A Place as Good as Any: Essays
Joseph Brodsky. Farrar Straus Giroux, $24 (0pp) ISBN 978-0-374-23415-7
Art, especially literature, is ``a form of moral insurance'' that, if widely disseminated, could counteract the worst impulses of societies and governments, declares Brodsky in his eloquent 1987 Nobel lecture. In another essay, ``An Immodest Proposal,'' the eminent poet and essayist suggests ways to make poetry much more available to the public. In an open letter to Czech president Vaclav Havel, Brodsky (who emigrated from Russia to the U.S. in 1972 after spending two years in prison as a dissident) looks squarely at the moral and economic anarchy of post-communist eastern Europe.
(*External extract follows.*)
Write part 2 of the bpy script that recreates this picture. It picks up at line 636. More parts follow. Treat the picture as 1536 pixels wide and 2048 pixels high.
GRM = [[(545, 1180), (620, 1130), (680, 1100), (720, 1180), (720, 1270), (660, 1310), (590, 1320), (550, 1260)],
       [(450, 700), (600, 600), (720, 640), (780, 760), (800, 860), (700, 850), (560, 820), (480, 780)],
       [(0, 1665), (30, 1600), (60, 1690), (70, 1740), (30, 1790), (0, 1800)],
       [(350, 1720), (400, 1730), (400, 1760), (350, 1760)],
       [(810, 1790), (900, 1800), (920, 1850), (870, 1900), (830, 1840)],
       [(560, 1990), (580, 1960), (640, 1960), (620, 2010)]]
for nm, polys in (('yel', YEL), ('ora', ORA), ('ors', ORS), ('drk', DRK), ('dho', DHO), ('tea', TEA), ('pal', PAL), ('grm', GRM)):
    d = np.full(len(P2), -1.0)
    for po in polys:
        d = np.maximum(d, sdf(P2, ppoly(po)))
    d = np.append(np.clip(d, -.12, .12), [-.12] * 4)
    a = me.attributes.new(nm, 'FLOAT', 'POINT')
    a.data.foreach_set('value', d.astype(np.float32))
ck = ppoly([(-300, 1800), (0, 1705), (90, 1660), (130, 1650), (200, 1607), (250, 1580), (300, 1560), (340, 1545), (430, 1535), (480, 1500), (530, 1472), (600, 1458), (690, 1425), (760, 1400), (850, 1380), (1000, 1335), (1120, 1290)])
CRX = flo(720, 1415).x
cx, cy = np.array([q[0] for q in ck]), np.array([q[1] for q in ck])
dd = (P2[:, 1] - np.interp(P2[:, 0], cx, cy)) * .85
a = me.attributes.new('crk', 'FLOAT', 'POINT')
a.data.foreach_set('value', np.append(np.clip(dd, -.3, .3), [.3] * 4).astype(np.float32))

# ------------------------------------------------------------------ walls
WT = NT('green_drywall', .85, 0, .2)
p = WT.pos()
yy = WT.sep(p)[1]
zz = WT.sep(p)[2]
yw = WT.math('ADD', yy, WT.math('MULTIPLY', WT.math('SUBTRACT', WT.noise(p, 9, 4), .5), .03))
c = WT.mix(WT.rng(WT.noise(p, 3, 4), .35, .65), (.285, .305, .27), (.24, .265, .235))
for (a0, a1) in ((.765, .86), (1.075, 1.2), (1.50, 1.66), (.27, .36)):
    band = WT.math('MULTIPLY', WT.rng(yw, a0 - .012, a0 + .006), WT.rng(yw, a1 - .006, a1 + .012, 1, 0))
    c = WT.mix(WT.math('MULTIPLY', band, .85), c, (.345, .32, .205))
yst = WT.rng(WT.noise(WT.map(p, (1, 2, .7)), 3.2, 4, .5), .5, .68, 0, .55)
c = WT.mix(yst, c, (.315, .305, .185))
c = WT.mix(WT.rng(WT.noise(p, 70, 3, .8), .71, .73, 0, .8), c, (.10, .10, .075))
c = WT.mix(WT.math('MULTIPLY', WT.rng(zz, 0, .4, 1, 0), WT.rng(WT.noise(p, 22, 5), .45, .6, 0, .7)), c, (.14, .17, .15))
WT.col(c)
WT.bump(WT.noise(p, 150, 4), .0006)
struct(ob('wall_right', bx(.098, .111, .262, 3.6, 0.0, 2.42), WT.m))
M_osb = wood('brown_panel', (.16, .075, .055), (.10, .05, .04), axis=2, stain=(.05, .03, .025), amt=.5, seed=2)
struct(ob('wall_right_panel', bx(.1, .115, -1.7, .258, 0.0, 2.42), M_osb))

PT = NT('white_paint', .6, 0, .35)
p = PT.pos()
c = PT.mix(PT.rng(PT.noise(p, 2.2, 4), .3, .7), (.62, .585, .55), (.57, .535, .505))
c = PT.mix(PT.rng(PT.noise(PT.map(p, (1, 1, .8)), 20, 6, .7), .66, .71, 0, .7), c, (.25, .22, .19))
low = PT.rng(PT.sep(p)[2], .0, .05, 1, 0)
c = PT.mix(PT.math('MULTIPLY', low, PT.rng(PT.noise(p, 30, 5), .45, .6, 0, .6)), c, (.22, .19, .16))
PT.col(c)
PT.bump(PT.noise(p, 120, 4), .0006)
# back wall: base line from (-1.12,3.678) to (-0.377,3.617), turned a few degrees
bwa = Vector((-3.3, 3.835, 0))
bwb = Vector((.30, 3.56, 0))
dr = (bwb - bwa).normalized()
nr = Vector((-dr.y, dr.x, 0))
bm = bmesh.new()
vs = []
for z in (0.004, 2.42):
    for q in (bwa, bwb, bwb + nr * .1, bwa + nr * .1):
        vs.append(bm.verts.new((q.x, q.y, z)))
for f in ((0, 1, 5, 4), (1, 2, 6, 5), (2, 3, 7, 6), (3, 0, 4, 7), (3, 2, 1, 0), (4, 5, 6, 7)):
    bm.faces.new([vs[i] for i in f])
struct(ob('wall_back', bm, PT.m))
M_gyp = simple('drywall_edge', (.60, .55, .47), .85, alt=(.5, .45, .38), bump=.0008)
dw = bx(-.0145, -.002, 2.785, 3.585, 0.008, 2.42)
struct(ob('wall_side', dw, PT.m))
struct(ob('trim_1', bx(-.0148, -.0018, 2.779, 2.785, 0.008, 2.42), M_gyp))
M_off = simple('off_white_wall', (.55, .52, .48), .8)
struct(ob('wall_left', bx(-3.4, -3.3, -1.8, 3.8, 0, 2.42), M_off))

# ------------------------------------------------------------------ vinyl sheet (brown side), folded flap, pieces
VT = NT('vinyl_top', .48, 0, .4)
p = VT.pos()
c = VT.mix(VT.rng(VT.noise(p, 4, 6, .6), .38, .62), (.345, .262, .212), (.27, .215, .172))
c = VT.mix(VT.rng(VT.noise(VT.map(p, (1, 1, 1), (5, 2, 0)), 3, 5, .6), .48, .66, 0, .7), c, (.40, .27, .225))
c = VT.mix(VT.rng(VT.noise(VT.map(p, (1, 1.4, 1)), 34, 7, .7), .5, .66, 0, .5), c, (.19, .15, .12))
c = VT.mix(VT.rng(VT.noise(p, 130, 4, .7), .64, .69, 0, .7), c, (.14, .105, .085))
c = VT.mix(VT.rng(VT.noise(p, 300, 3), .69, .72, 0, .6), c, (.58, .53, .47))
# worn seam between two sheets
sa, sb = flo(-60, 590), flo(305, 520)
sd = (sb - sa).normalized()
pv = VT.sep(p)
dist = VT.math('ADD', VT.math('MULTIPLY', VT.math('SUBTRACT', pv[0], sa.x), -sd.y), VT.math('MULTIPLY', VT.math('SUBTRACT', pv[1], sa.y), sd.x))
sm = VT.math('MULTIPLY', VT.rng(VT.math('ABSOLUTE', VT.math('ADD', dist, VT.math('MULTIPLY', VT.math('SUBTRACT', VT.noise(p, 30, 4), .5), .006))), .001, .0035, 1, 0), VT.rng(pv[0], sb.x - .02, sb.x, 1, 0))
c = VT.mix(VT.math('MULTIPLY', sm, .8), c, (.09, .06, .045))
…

This miscellany of reprinted essays and speeches reveals an elegant writer and incisive thinker. ``Collector's Item'' segues from spy novels, to a psychological profile of Cambridge spy Kim Philby, secret agent for Moscow, to an analysis of how espionage becomes a mutually destructive game. Elsewhere Brodsky champions Thomas Hardy as a modern poet of existential truths and follows Rainer Maria Rilke's poetic journey to the netherworld of Orpheus. Other pieces deal with nostalgia, lessons of history, a trip to Rio de Janeiro, Robert Frost's poetry and Roman emperor/poet Marcus Aurelius's Stoic Meditations. (Nov.)